Paradoxically, Wilders' international profile and media allure result from concerted efforts to corral him and censor his message, efforts that recently culminated in a Dutch appeals-court order to prosecute him for "hate speech"; in Jordanian efforts to extradite the Dutch MP and try him for "blasphemy"; and in the shameful British decision to bar Wilders from entering the United Kingdom (where he'd been invited by Lord Malcolm Pearson to speak and show "Fitna" at the House of Lords) as a threat to "community (read: Muslim) harmony."

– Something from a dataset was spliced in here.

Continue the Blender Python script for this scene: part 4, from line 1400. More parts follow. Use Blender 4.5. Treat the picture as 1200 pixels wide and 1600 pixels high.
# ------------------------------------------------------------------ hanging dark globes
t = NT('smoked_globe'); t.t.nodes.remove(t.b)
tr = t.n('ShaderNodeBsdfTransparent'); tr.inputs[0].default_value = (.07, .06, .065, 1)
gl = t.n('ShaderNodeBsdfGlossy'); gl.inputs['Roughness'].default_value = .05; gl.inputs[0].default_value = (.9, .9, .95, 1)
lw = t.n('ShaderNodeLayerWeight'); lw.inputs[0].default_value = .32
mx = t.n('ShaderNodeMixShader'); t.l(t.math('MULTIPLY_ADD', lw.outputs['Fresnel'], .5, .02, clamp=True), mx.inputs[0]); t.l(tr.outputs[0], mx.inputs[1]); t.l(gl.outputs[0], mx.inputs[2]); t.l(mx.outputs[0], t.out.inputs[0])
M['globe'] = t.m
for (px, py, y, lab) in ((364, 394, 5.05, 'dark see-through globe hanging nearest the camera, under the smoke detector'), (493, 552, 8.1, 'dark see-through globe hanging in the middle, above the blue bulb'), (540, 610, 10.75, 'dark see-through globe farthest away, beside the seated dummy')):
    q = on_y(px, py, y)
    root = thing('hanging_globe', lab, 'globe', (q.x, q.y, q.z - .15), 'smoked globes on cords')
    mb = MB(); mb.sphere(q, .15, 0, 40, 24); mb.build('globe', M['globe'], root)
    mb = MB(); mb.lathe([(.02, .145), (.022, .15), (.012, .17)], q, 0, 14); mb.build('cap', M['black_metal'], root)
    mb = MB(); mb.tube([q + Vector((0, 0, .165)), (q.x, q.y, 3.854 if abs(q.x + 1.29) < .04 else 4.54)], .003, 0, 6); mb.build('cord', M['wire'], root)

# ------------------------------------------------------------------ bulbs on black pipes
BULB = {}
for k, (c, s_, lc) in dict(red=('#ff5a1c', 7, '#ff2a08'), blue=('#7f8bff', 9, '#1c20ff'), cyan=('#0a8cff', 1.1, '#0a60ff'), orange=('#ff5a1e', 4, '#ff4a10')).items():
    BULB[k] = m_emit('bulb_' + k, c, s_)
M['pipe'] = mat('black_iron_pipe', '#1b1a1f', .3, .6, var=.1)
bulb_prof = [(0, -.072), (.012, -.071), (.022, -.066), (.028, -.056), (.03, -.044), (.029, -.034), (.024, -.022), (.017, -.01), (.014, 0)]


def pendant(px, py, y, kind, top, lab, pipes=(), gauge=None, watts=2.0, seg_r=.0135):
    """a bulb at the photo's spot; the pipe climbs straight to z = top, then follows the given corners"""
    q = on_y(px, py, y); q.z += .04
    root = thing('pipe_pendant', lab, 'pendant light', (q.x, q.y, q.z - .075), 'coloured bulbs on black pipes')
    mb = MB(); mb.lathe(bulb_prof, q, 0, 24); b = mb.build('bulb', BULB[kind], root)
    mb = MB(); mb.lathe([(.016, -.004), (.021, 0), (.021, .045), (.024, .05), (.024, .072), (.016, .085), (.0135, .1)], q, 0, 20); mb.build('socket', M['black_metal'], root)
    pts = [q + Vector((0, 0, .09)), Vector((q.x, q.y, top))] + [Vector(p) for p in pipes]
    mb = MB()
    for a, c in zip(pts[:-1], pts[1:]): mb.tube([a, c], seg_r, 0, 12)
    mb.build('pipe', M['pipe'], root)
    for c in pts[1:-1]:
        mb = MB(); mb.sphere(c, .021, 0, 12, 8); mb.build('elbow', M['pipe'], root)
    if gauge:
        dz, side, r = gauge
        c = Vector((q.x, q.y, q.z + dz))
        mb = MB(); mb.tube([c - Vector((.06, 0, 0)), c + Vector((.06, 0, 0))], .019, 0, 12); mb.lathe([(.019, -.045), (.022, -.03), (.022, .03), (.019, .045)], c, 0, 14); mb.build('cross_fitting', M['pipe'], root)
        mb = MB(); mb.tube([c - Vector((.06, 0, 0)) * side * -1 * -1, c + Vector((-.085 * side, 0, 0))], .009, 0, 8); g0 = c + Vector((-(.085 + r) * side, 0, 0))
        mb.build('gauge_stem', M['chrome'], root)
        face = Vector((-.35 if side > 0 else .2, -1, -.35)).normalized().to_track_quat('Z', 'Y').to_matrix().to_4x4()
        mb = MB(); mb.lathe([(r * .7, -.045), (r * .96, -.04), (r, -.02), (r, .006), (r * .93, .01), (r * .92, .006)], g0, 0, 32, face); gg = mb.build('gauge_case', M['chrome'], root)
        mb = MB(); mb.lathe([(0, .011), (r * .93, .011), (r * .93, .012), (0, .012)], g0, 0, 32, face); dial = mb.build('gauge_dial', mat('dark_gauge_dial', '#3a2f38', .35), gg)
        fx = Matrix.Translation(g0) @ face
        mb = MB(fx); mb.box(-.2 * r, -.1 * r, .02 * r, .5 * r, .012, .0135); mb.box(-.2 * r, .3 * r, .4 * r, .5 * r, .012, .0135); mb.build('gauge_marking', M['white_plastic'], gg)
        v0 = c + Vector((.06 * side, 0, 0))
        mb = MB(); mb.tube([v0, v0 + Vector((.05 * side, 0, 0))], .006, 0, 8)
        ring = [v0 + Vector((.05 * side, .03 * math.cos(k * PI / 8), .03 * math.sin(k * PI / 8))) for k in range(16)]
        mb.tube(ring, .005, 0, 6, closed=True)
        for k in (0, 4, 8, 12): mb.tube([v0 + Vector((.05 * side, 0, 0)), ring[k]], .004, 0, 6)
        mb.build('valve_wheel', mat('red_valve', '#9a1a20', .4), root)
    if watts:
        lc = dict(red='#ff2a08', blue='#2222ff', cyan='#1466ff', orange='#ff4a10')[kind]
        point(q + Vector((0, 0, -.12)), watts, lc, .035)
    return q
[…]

Non-paradoxically, it is also the result of extended video interviews with Wilders conducted over the last several months by such bloggers as author Robert Spencer, Atlas Shrugs and Tom Trento, all of which are easily accessed on the Internet -- as is "Fitna."
The point is, the conversation about Islam's impact on the West -- on freedom of speech and conscience, on women's rights, on religious equality and other key issues -- has long been "out there." Lately, thanks to a series of nefarious governments' missteps and the boldness of a Dutch political "firebrand," this conversation has suddenly been picked up for the first time and broadcast in new, very public arenas.
The question is, will we be able to keep it going after the Dutchman flies home?